● **Information supplied**
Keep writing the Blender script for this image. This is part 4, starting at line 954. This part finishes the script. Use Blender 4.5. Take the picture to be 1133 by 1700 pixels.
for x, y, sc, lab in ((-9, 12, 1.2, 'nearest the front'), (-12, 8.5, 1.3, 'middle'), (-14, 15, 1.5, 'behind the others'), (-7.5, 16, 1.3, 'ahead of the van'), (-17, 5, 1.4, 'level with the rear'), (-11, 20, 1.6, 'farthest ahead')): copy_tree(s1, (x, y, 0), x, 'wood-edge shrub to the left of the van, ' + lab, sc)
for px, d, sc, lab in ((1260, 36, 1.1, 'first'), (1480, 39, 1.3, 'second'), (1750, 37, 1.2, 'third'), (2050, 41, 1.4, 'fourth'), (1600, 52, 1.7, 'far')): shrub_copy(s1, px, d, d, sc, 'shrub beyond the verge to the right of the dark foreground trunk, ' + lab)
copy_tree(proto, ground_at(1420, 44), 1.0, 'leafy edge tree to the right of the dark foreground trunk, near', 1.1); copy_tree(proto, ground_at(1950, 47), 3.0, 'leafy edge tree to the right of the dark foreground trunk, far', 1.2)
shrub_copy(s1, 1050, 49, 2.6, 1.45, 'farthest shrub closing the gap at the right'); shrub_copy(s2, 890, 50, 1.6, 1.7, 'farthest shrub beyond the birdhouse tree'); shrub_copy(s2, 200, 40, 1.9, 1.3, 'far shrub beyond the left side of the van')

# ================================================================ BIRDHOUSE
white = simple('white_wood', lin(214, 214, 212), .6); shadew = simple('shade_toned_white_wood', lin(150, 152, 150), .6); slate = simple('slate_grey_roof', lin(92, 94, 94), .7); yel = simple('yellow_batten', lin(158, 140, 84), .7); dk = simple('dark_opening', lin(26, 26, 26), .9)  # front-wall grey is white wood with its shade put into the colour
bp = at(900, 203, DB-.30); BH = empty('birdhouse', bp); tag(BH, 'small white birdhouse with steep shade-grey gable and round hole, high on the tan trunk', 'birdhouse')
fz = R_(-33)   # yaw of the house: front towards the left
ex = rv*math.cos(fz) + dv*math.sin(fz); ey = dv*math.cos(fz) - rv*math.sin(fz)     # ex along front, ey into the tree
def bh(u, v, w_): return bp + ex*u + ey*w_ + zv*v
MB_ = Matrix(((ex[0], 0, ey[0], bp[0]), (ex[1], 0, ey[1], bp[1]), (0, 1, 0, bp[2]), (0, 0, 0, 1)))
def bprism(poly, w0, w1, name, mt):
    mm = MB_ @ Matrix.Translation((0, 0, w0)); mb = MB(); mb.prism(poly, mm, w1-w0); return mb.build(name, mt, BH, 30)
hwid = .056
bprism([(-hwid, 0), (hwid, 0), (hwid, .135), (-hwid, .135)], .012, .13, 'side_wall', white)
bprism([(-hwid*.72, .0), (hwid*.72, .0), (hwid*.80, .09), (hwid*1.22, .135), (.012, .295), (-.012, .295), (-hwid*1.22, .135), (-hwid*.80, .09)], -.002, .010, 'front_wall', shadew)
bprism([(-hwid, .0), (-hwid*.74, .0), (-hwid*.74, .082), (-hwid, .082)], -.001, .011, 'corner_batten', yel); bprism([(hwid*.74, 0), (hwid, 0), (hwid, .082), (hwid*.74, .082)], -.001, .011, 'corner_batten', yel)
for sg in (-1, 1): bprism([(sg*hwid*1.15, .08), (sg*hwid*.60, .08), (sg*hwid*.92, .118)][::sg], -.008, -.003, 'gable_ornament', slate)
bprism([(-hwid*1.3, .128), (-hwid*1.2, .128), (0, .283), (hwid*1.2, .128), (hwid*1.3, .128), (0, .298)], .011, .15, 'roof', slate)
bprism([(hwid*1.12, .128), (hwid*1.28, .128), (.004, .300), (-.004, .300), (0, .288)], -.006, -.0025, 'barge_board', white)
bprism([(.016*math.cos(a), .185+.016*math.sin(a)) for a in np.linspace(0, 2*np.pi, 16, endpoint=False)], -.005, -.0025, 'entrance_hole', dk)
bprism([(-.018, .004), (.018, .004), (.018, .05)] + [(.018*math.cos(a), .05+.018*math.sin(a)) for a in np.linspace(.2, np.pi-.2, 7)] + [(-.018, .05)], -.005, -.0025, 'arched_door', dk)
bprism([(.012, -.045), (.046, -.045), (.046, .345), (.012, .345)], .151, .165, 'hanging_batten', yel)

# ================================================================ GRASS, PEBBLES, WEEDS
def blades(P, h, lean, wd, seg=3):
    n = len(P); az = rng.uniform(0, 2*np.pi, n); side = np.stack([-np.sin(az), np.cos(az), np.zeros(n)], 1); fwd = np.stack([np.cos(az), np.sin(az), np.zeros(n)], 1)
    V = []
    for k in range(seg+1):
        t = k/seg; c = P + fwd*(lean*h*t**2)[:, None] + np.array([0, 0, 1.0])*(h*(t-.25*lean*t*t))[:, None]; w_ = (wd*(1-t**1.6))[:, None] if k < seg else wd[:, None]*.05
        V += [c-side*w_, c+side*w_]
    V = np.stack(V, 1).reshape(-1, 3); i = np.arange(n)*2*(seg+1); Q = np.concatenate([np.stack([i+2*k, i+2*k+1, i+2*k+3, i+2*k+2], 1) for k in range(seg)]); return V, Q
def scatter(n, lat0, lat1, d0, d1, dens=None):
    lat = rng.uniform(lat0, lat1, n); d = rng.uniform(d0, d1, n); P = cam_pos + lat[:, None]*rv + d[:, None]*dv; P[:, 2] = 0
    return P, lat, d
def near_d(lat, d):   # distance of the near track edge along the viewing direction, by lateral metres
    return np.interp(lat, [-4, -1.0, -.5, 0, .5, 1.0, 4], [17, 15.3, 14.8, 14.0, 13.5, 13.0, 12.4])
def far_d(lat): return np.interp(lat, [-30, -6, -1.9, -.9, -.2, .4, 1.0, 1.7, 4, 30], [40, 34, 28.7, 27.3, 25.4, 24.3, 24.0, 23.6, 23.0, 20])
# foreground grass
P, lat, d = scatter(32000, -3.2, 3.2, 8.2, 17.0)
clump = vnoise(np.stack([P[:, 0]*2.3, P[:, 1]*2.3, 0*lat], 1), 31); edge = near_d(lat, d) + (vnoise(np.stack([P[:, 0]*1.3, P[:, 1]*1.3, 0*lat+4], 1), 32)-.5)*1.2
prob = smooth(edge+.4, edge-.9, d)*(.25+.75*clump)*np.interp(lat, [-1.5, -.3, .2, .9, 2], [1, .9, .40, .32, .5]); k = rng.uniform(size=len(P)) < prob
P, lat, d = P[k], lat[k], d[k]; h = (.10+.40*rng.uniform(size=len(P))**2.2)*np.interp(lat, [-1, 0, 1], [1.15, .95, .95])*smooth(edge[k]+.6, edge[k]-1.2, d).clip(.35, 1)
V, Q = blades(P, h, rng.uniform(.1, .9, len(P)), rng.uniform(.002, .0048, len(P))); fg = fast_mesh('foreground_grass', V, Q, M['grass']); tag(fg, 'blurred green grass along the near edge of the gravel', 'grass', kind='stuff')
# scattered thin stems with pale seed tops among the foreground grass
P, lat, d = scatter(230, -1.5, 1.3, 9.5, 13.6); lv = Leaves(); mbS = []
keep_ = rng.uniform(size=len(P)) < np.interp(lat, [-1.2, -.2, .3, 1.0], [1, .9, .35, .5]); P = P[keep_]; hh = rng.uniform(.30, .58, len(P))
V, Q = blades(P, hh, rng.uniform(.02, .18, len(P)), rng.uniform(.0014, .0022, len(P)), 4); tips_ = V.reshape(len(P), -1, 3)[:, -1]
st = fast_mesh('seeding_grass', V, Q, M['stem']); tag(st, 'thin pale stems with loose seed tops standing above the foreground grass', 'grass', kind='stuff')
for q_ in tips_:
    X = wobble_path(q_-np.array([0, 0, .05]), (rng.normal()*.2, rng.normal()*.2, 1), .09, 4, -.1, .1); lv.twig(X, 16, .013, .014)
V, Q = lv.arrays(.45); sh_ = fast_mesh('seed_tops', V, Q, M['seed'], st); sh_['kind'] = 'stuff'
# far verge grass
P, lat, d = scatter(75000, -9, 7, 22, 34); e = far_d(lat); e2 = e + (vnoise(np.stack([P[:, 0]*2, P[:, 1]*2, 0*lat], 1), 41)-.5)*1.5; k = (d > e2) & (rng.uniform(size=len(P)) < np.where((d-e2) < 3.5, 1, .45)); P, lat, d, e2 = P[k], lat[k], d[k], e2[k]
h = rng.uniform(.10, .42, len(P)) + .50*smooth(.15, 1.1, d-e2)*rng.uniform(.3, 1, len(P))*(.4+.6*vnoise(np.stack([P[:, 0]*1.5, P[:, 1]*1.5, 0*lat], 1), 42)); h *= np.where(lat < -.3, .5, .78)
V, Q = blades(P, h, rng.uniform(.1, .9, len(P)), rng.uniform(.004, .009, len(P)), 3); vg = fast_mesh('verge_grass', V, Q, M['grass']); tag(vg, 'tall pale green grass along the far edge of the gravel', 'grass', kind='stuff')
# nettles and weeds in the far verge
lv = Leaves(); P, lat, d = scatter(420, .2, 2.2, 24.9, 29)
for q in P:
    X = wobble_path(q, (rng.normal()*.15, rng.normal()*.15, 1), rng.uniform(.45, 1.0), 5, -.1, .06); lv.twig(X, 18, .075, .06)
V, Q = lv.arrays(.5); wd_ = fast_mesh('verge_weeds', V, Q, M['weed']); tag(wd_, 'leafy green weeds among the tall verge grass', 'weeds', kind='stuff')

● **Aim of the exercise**
Starting at the top of the data above, repeat every line exactly until the line containing "shrub_copy(s1, 1050, 49, 2.6, 1.45, 'farthest" has been given, then stop.

● **Task result**
Keep writing the Blender script for this image. This is part 4, starting at line 954. This part finishes the script. Use Blender 4.5. Take the picture to be 1133 by 1700 pixels.
for x, y, sc, lab in ((-9, 12, 1.2, 'nearest the front'), (-12, 8.5, 1.3, 'middle'), (-14, 15, 1.5, 'behind the others'), (-7.5, 16, 1.3, 'ahead of the van'), (-17, 5, 1.4, 'level with the rear'), (-11, 20, 1.6, 'farthest ahead')): copy_tree(s1, (x, y, 0), x, 'wood-edge shrub to the left of the van, ' + lab, sc)
for px, d, sc, lab in ((1260, 36, 1.1, 'first'), (1480, 39, 1.3, 'second'), (1750, 37, 1.2, 'third'), (2050, 41, 1.4, 'fourth'), (1600, 52, 1.7, 'far')): shrub_copy(s1, px, d, d, sc, 'shrub beyond the verge to the right of the dark foreground trunk, ' + lab)
copy_tree(proto, ground_at(1420, 44), 1.0, 'leafy edge tree to the right of the dark foreground trunk, near', 1.1); copy_tree(proto, ground_at(1950, 47), 3.0, 'leafy edge tree to the right of the dark foreground trunk, far', 1.2)
shrub_copy(s1, 1050, 49, 2.6, 1.45, 'farthest shrub closing the gap at the right'); shrub_copy(s2, 890, 50, 1.6, 1.7, 'farthest shrub beyond the birdhouse tree'); shrub_copy(s2, 200, 40, 1.9, 1.3, 'far shrub beyond the left side of the van')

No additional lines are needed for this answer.